Sagan (pictured below with her dog in 1960) was the author of the best-selling novel Bonjour, Tristesse (‘Hello, sadness’), but to Groskop her couldn’t-care-less attitude epitomised Au Revoir, Tristesse.

Groskop went on to study French at university, devouring the country’s literature, convinced it contained all ‘the wisdom that we need about the pitfalls and pleasures of the ideal life’.

In Au Revoir, Tristesse, the followup to her guide to Russian literature, The Anna Karenina Fix, Groskop provides witty analyses of 12 seminal French works including Gigi by Colette, Cyrano de Bergerac by Edmond Rostand and Victor Hugo’s Les Misérables. As she acknowledg­es, it’s a subjective selection that misses out several Gallic giants, such as Baudelaire and Voltaire.

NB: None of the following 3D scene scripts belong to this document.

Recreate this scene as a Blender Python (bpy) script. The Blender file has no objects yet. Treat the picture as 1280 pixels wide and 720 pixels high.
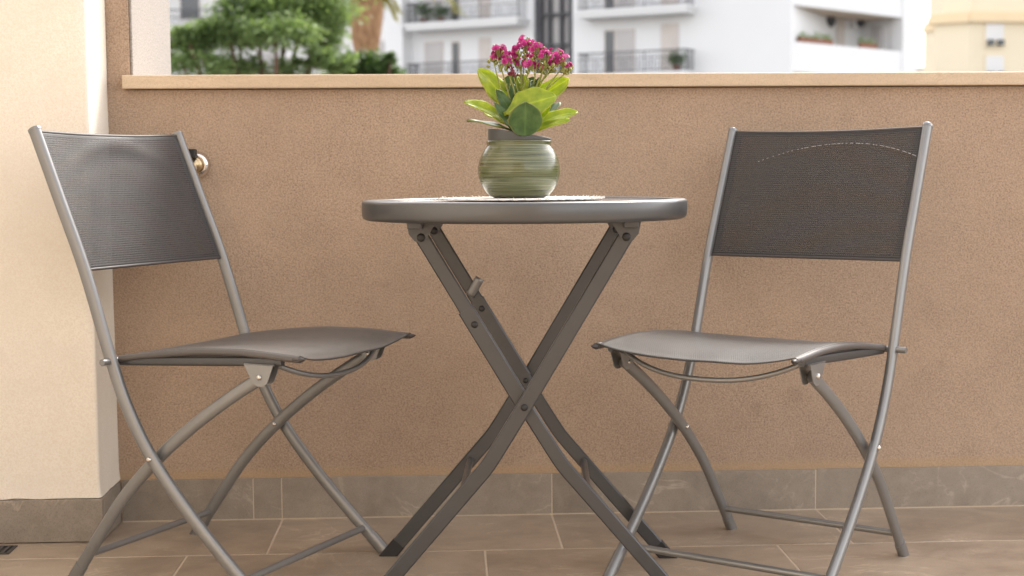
import bpy, bmesh, math, random
from mathutils import Vector, Matrix, noise
random.seed(7)
R = math.radians
S = bpy.context.scene
COL = S.collection

# ------------------------------------------------------------------ camera
FPX, EYE, YAW, PITCH, ROLL = 1825.2, 0.766, 0.0461, 0.0785, -0.0071
cF = Vector((math.sin(YAW)*math.cos(PITCH), math.cos(YAW)*math.cos(PITCH), -math.sin(PITCH)))
r0 = Vector((math.cos(YAW), -math.sin(YAW), 0)); u0 = r0.cross(cF)
cR = r0*math.cos(ROLL)+u0*math.sin(ROLL); cU = -r0*math.sin(ROLL)+u0*math.cos(ROLL)
cO = Vector((0, 0, EYE))
cam = bpy.data.cameras.new('camera'); camo = bpy.data.objects.new('camera', cam); COL.objects.link(camo)
M4 = Matrix.Identity(4)
for i in range(3):
    M4[i][0] = cR[i]; M4[i][1] = cU[i]; M4[i][2] = -cF[i]; M4[i][3] = cO[i]
camo.matrix_world = M4
cam.sensor_width = 36; cam.lens = FPX/1280*36; cam.clip_start = .05; cam.clip_end = 3000
cam.dof.use_dof = True; cam.dof.focus_distance = 2.7; cam.dof.aperture_fstop = 5.0
S.camera = camo

# ------------------------------------------------------------------ world, sun, exposure
SUN_AZ, SUN_EL = 30.0, 44.0
w = bpy.data.worlds.new('World'); S.world = w; w.use_nodes = True
nt = w.node_tree; nt.nodes.clear()
sky = nt.nodes.new('ShaderNodeTexSky'); sky.sky_type = 'NISHITA'; sky.sun_disc = False
sky.sun_elevation = R(SUN_EL); sky.sun_rotation = R(SUN_AZ); sky.air_density = 1.0; sky.dust_density = 1.6; sky.ozone_density = 1.0
hs = nt.nodes.new('ShaderNodeHueSaturation'); hs.inputs['Saturation'].default_value = .28
tint = nt.nodes.new('ShaderNodeMix'); tint.data_type = 'RGBA'; tint.blend_type = 'MULTIPLY'; tint.inputs[0].default_value = 1
tint.inputs[7].default_value = (1.0, .945, .895, 1)
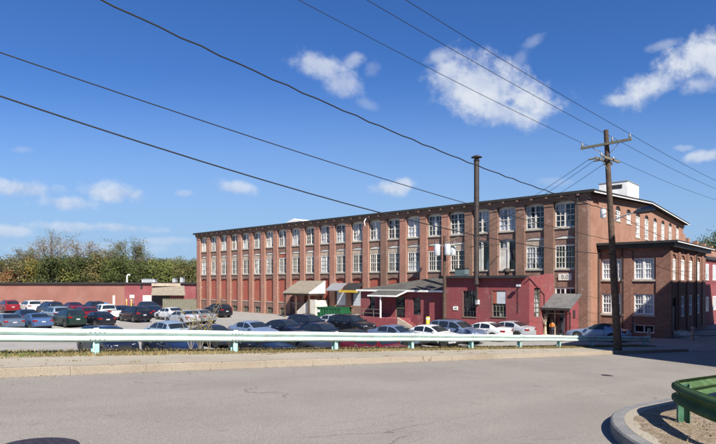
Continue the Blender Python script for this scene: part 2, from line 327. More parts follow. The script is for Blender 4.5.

Still, whether you come to the book totally ignorant of French literature, or with some knowledge, there is heaps here to inform, divert and provoke.

Groskop’s especially entertaini­ng on the lives of her selected writers. The book is studded with nuggets such as the fact that Honoré de Balzac, creator of La Comédie Humaine, a series of 91 linked novels and short stories, fuelled his prolific output by drinking 50 cups of coffee a day (his record was 80).

Or the fact that Gustave Flaubert, author of Madame Bovary, was a vain, syphilitic misogynist, who, if he existed now, would be ‘a try-hard Instagram influencer who thinks he is Timothée Chalamet when he is more like Austin Powers’.

Groskop’s pacey writing made me want to revisit these timeless works, and to try those I’d missed. Anyone keen to come out of lockdown better-read would do well to start here.